By Praveen Paramasivam

(Reuters) – In a small south Indian village more than 8,000 miles (12,900 km) from Washington, residents are closely watching to see if U.S. Vice President Kamala Harris might replace Joe Biden in the upcoming election against Donald Trump.

In 2021, the leafy village of Thulasendrapuram, where Harris’s maternal grandfather was born more than a century ago, celebrated her inauguration with firecrackers, free chocolate, posters and calendars featuring the vice president.

The village’s residents want more this time, given the news coming from the U.S. which they are following on TV and social media.

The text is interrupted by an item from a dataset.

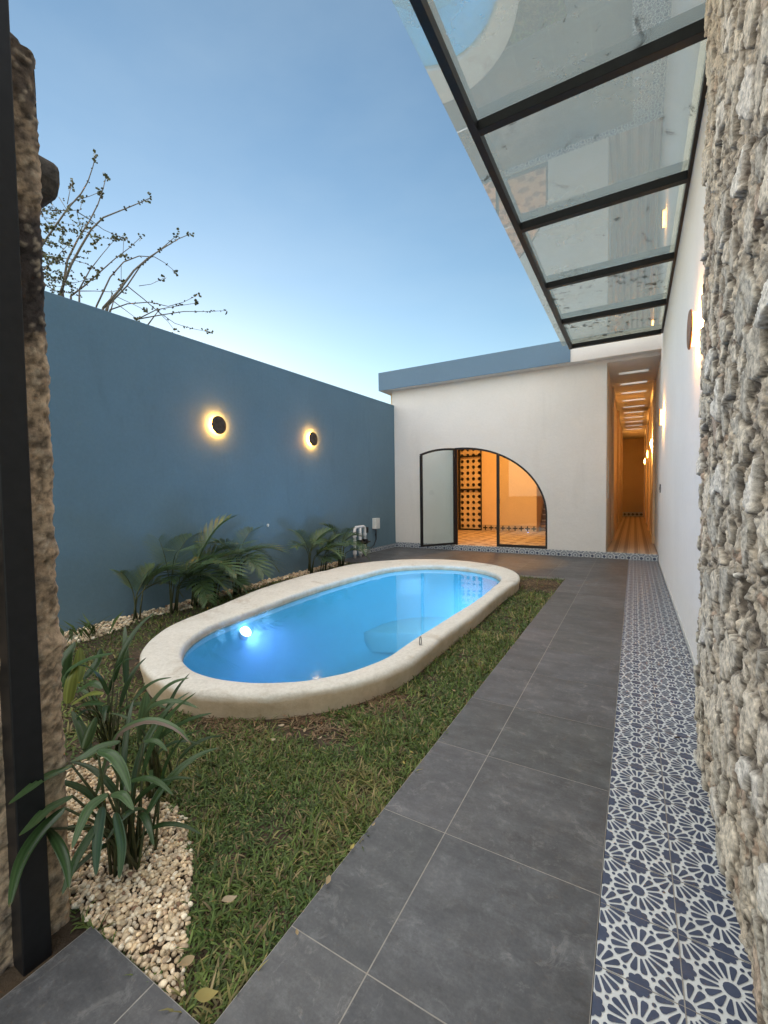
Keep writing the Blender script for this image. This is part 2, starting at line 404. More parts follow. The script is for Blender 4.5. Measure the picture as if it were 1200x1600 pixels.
# patterned tiles -----------------------------------------------------------
TP = .2255
def ngon(cx, cy, r, n, ph=0, sy=1): return [(cx+r*math.cos(ph+2*math.pi*i/n), cy+r*sy*math.sin(ph+2*math.pi*i/n)) for i in range(n)]
def tile_polys(u0, u1, v0, v1, au, av):
    """flower tile pattern: polygons in (u,v), clipped to the rectangle; au,av = one flower centre"""
    out = []
    def flower(cx, cy):
        out.append(ngon(cx, cy, .0205, 14))
        for k in range(16):
            th = 2*math.pi*(k+.5)/16; c, s = math.cos(th), math.sin(th)
            L = .0755
            prof = [(.030, .0020), (.037, .0038), (.052, .0067), (L-.010, .0090), (L-.003, .0080), (L, .0044)]
            pl = [(r, h) for r, h in prof]+[(r, -h) for r, h in prof[::-1]]
            out.append([(cx+r*c-h*s, cy+r*s+h*c) for r, h in pl])
    def octo(cx, cy):
        out.append([(cx+(.0265+.0065*abs(math.cos(4*a)))*math.cos(a), cy+(.0265+.0065*abs(math.cos(4*a)))*math.sin(a)) for a in [2*math.pi*i/64 for i in range(64)]])
        for k in range(4):
            a = math.pi/4+k*math.pi/2
            out.append(ngon(cx+.0505*math.cos(a), cy+.0505*math.sin(a), .0060, 8))
    iu0 = int((u0-au)/TP)-2; iu1 = int((u1-au)/TP)+2; iv0 = int((v0-av)/TP)-2; iv1 = int((v1-av)/TP)+2
    for i in range(iu0, iu1+1):
        for j in range(iv0, iv1+1):
            flower(au+i*TP, av+j*TP); flower(au+(i+.5)*TP, av+(j+.5)*TP)
            octo(au+(i+.5)*TP, av+j*TP); octo(au+i*TP, av+(j+.5)*TP)
    def clip(p):
        for ax, lim, sg in ((0, u0, 1), (0, u1, -1), (1, v0, 1), (1, v1, -1)):
            q = []
            for i in range(len(p)):
                a, b = p[i-1], p[i]; da, db = (a[ax]-lim)*sg, (b[ax]-lim)*sg
                if (da >= 0) != (db >= 0):
                    t = da/(da-db); q.append((a[0]+(b[0]-a[0])*t, a[1]+(b[1]-a[1])*t))
                if db >= 0: q.append(b)
            p = q
            if len(p) < 3: return None
        return p
    return [q for q in (clip(p) for p in out) if q]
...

Harris, born to an Indian mother and a Jamaican father who migrated to the United States to study, is the leading contender to take Biden’s place in the Nov. 5 election race if he were to drop out, sources have said. However, Biden has said he’s “not going anywhere,” and his allies believe he can assuage voters’ and donors’ concerns about his stamina and mental acuity.

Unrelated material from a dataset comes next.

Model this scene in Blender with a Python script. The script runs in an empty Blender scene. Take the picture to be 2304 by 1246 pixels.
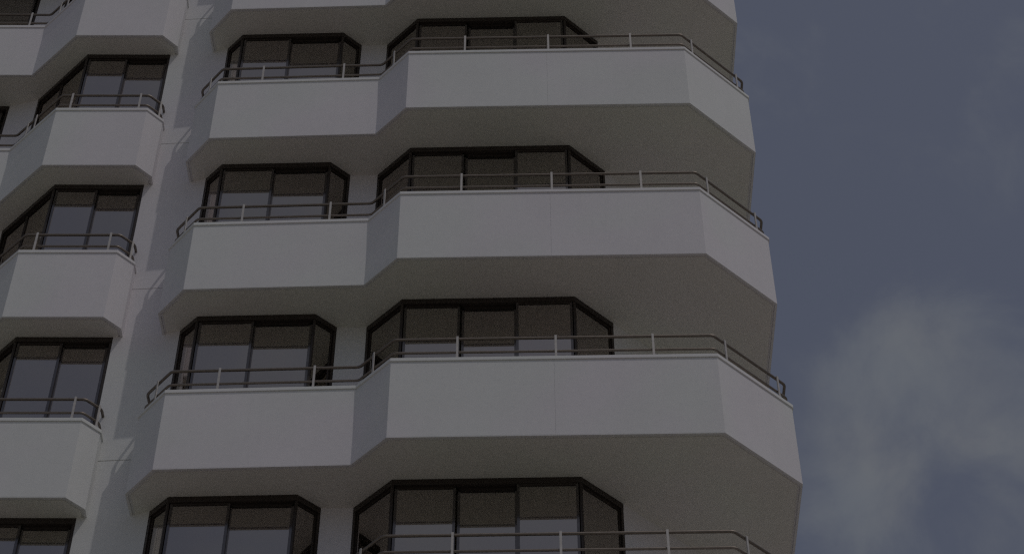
import bpy, bmesh, math, random
from mathutils import Vector, Matrix
from mathutils.geometry import tessellate_polygon
random.seed(7)
sc = bpy.context.scene
COL = sc.collection
GROUND = 0.0
CAMZ = 1.6
H = 3.0                       # storey height
ZB0 = 25.4875 + CAMZ          # underside of the uppermost balcony in view
PH = 1.247                    # parapet height
ZR, ZM = 1.6088, 1.3858       # handrail / mid rail above the balcony underside
SLAB = 0.22

# ---------------------------------------------------------------- materials
def new_mat(name):
    m = bpy.data.materials.new(name); m.use_nodes = True
    nt = m.node_tree; nt.nodes.clear()
    out = nt.nodes.new('ShaderNodeOutputMaterial')
    return m, nt, out
def N(nt, t, **kw):
    n = nt.nodes.new(t)
    for k, v in kw.items():
        if k in n.inputs: n.inputs[k].default_value = v
        else: setattr(n, k, v)
    return n
def ramp(nt, pts):
    r = nt.nodes.new('ShaderNodeValToRGB')
    e = r.color_ramp.elements
    while len(e) < len(pts): e.new(0.5)
    for el, (p, c) in zip(e, pts):
        el.position = p; el.color = (c, c, c, 1) if not isinstance(c, tuple) else (*c, 1)
    return r

def paint_mat(name, base, mottled=0.05, streak=0.05, bump=0.25, rough=0.75):
    """Painted concrete: base colour with faint blotches, rain streaks and trowel texture."""
    m, nt, out = new_mat(name); L = nt.links.new
    geo = N(nt, 'ShaderNodeNewGeometry')
    b = N(nt, 'ShaderNodeBsdfPrincipled', Roughness=rough)
    n1 = N(nt, 'ShaderNodeTexNoise', Scale=0.9, Detail=6.0, Roughness=0.6)
    L(geo.outputs['Position'], n1.inputs['Vector'])
    r1 = ramp(nt, [(0.3, 1 - mottled), (0.7, 1.0)])
    L(n1.outputs['Fac'], r1.inputs['Fac'])
    mp = N(nt, 'ShaderNodeMapping'); mp.inputs['Scale'].default_value = (9, 9, 0.55)
    L(geo.outputs['Position'], mp.inputs['Vector'])
    n2 = N(nt, 'ShaderNodeTexNoise', Scale=1.0, Detail=4.0, Roughness=0.55)
    L(mp.outputs['Vector'], n2.inputs['Vector'])
    r2 = ramp(nt, [(0.42, 1.0), (0.72, 1 - streak)])
    L(n2.outputs['Fac'], r2.inputs['Fac'])
    n4 = N(nt, 'ShaderNodeTexNoise', Scale=14.0, Detail=5.0, Roughness=0.7)
    L(geo.outputs['Position'], n4.inputs['Vector'])
    r4 = ramp(nt, [(0.25, 1 - mottled * 0.8), (0.6, 1.0)])
    L(n4.outputs['Fac'], r4.inputs['Fac'])
    n5 = N(nt, 'ShaderNodeTexNoise', Scale=0.55, Detail=2.0)
    L(geo.outputs['Position'], n5.inputs['Vector'])
    tint = N(nt, 'ShaderNodeMix', data_type='RGBA')
    tint.inputs[6].default_value = (base[0] * 1.012, base[1] * 0.987, base[2] * 1.012, 1)
    tint.inputs[7].default_value = (base[0] * 0.987, base[1] * 1.012, base[2] * 0.987, 1)
    rt = ramp(nt, [(0.4, 0.0), (0.6, 1.0)])
    L(n5.outputs['Fac'], rt.inputs['Fac']); L(rt.outputs['Color'], tint.inputs[0])
    x = tint.outputs[2]
    for r in (r1, r2, r4):
        mx = N(nt, 'ShaderNodeMix', data_type='RGBA', blend_type='MULTIPLY')
        mx.inputs[0].default_value = 1.0
        L(x, mx.inputs[6]); L(r.outputs['Color'], mx.inputs[7]); x = mx.outputs[2]
    L(x, b.inputs['Base Color'])
    bev = N(nt, 'ShaderNodeBevel', samples=4); bev.inputs['Radius'].default_value = 0.008
    n3 = N(nt, 'ShaderNodeTexNoise', Scale=60.0, Detail=4.0, Roughness=0.7)
    L(geo.outputs['Position'], n3.inputs['Vector'])
    bp = N(nt, 'ShaderNodeBump', Strength=bump, Distance=0.004)
    L(n3.outputs['Fac'], bp.inputs['Height']); L(bev.outputs['Normal'], bp.inputs['Normal'])
    L(bp.outputs['Normal'], b.inputs['Normal'])
    L(b.outputs['BSDF'], out.inputs['Surface'])
    return m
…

“There will be a larger celebration this time as she is expected to contest for president,” said K. Kaliyaperumal, a member of the village committee. He said if she was nominated, the reaction would be like it was for India’s cricket team, whose recent World Cup win sparked a frenzy in the country.

Harris visited Thulasendrapuram when she was five and has recalled walks with her grandfather on the beach of Chennai, located 320 km (200 miles) from the village and where the family later lived. But she hasn’t been back since becoming vice president.

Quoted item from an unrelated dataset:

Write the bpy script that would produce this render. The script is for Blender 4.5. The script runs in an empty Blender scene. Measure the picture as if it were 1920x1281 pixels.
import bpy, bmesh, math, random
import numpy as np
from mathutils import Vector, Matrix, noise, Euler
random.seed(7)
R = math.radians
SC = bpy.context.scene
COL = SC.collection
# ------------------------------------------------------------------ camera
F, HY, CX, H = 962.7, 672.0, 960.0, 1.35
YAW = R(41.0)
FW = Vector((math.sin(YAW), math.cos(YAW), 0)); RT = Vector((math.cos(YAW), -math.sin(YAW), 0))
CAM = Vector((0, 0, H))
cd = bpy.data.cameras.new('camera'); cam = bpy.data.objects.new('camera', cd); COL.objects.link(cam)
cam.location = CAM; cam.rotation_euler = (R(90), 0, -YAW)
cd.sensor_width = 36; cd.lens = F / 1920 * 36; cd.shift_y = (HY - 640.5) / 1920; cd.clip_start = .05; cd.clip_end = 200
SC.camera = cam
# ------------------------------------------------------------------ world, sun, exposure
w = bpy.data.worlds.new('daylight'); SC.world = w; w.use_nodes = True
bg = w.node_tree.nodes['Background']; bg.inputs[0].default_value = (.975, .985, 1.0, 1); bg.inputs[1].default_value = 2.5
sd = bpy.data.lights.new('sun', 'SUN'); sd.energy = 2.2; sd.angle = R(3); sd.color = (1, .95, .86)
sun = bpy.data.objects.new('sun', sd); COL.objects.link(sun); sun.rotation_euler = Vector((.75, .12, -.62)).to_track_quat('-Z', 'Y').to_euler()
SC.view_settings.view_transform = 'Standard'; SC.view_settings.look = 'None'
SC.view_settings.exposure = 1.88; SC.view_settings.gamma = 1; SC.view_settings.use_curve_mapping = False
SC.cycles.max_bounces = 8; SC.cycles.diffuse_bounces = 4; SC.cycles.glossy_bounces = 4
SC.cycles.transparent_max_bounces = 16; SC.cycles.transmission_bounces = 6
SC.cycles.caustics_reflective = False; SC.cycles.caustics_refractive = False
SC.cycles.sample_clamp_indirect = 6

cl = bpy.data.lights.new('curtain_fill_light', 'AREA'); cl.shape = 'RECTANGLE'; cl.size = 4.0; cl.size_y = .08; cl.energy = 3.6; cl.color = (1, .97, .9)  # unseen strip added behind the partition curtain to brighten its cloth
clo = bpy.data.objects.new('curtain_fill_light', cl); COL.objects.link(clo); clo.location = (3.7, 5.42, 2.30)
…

“Residents expected a visit, statement or at least a mention about the village, but that didn’t happen,” said G. Manikandan, a shopkeeper in Thulasendrapuram, where some 2,000 people live.

“Many people hung calendars with her picture outside their homes when she became vice president. They are not so prominent anymore. But it’s likely they’ll now make a comeback.”

While the village may be disappointed it didn’t get a mention, S.V. Ramanan, who runs a temple to the family deity of Harris’ grandfather, was sympathetic, saying her family left Thulasendrapuram in the 1930s.

He said that as an American, Harris understandably might not be aware of the village’s excitement, comparing it to cheering for a horse race where the winning horse “doesn’t understand why you are shouting and why you are clapping”.